As someone who can sometimes have trouble suspending disbelief while reading fiction, Borges demolishes any boundaries separating the reader from the text. It frequently feels while reading him as if I am literally within the story, that life as we live it is simply a higher level of metafiction, and that we too are as imagined as the protagonist of “The Circular Ruins” in an infinite sequence of impermanent, contradictory realities. Many of his stories – “The Library of Babel,” “The Garden of Forking Paths,” “The Aleph” (unfortunately not included in Labyrinths) – are like attempts to illustrate infinity, effectively implicating the reader within that. But this is not done in a nihilistic way; human existence is not denigrated for its insignificance so much as expounded for its finitude. This is demonstrated nowhere better than in “Funes the Memorious,” where the burden of infinity crushes the titular character’s mind and renders him incapable of abstract thought.

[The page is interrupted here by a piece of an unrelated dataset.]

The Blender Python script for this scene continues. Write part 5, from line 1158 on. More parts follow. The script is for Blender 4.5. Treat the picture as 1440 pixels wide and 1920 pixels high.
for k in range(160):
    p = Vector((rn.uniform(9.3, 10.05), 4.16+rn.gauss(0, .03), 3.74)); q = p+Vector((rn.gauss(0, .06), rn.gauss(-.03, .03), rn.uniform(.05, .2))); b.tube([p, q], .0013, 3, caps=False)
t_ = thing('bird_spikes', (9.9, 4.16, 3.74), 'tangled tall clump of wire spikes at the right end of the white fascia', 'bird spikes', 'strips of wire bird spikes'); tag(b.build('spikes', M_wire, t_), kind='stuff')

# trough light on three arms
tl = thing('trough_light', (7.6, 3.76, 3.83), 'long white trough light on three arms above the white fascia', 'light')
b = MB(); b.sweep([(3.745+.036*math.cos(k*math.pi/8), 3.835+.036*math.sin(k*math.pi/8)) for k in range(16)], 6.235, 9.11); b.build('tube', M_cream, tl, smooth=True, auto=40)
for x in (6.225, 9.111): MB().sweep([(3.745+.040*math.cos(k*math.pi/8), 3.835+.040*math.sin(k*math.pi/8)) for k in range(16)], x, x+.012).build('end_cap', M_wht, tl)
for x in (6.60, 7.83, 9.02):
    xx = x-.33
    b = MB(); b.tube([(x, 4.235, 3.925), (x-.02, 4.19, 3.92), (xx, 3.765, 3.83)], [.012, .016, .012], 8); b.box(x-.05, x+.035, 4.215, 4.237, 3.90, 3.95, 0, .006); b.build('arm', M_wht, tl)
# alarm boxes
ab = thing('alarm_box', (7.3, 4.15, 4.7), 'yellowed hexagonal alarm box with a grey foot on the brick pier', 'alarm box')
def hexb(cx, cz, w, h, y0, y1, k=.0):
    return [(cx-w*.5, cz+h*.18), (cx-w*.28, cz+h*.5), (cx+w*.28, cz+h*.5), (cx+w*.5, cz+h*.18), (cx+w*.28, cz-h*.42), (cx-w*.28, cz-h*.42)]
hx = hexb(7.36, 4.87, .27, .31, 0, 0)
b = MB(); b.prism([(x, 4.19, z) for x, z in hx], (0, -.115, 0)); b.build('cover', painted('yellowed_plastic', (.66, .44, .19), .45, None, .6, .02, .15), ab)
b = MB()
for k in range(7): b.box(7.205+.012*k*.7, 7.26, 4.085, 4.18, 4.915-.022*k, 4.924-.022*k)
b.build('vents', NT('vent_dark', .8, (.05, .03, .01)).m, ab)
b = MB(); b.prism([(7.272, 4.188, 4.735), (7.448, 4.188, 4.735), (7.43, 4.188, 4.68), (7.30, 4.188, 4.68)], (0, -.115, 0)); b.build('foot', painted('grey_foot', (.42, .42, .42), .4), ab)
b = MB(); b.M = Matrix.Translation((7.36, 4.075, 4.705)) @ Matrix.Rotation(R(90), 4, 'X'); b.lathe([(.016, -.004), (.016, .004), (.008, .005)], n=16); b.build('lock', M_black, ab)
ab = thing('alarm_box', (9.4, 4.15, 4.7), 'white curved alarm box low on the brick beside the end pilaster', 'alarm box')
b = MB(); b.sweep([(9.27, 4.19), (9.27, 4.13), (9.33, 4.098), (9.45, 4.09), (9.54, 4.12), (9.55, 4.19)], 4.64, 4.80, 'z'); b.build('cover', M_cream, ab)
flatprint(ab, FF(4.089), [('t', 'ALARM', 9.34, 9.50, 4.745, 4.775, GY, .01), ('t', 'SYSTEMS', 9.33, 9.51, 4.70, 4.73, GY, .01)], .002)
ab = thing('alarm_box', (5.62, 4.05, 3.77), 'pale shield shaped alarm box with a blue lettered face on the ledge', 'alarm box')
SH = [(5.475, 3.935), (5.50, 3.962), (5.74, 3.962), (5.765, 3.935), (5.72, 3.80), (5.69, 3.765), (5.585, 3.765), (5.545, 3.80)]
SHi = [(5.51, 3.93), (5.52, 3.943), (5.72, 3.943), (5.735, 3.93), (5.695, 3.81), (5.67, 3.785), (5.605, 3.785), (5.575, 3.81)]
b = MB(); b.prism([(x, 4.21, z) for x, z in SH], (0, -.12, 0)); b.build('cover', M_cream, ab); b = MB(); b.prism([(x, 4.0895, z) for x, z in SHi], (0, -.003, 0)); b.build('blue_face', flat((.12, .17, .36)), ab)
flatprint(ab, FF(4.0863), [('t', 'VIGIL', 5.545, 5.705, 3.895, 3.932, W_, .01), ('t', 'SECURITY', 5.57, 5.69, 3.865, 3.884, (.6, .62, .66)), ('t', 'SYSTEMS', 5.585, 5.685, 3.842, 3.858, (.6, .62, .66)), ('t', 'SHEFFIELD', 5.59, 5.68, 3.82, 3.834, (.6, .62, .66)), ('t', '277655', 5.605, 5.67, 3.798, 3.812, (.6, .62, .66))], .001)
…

The infinite exists for us only as finite observers; Borges is not referring to some abstraction somewhere out there, but something that exists within us and that we are inextricably bound up in. If the questions he raises have no satisfactory answer, this is because the only possible answer is this inexpressible infinite that can only vaguely be alluded to in writing but stretches into every aspect of our lives and beyond.

As a question, where else do people see the concept of infinity in Borges’s writing?